The ninth annual Flying Model Expo featured more than 75 radio-controlled aircraft, many of which were paired with the museum's full-sized counterparts.

Micro planes zipped through the museum's lobby while others took a spin outside on the grounds of the former Mitchel Air Force base, once the center of Long Island aviation.

Event organizer Bob Grassik spent years in his basement building a 1934 Taylor Craft, a two-seat, single-engine civilian plane. Grassik, 61, of Babylon Village, said the hobby defies age, spans generations, and often unifies father and son.
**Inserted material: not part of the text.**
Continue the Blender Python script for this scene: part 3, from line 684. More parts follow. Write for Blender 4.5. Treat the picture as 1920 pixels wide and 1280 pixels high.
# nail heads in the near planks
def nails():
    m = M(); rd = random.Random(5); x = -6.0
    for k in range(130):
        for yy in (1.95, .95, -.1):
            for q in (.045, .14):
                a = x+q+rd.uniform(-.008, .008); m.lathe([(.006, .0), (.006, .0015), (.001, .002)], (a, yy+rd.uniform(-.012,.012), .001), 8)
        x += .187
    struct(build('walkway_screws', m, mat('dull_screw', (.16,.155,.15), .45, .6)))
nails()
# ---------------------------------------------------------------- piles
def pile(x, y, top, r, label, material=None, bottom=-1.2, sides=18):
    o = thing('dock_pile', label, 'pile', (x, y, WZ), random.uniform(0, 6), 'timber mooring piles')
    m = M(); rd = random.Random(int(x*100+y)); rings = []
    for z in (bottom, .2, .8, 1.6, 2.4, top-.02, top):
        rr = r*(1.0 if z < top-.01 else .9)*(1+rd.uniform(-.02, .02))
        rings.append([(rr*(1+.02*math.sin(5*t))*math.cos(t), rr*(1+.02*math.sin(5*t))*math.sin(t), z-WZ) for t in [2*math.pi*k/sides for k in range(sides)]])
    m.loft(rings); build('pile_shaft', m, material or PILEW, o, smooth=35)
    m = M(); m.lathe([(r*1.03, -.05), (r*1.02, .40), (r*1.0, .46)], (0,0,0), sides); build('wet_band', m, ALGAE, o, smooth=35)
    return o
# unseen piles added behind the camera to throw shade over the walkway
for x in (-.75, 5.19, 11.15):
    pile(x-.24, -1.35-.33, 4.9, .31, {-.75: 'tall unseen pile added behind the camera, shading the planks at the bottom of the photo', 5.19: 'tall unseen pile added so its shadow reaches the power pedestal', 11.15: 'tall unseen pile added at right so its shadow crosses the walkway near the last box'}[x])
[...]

"Once it's in your blood, you can't get it out," Grassik said. "It's a passion. An obsession."

Archie Defendini, 66, began crafting model planes when he was 11 growing up in Haiti. His collection now includes more than a dozen planes at his home in Farmingdale.

"It takes you back to a different time," said Defendini, a retired math teacher who built a Mitsubishi Zero, a long-range fighter plane used by the Japanese at Pearl Harbor.

The expo attracted nearly a dozen pilot clubs from Long Island, Queens and Brooklyn and a host of extra visitors. But the builders acknowledge the hobby has failed to catch on with a new generation, who grow up more comfortable flying military jets on video game systems.

To attract a younger demographic, organizers hosted demonstrations with digital and electric-powered planes as well as flight simulators.

"If we don't get young people involved, it will die off when we die," said Richard Green, 74, of Lindenhurst, president of the Long Island Aero Modelers Association.

The expo will continue Sunday from 10 a.m. to 5 p.m.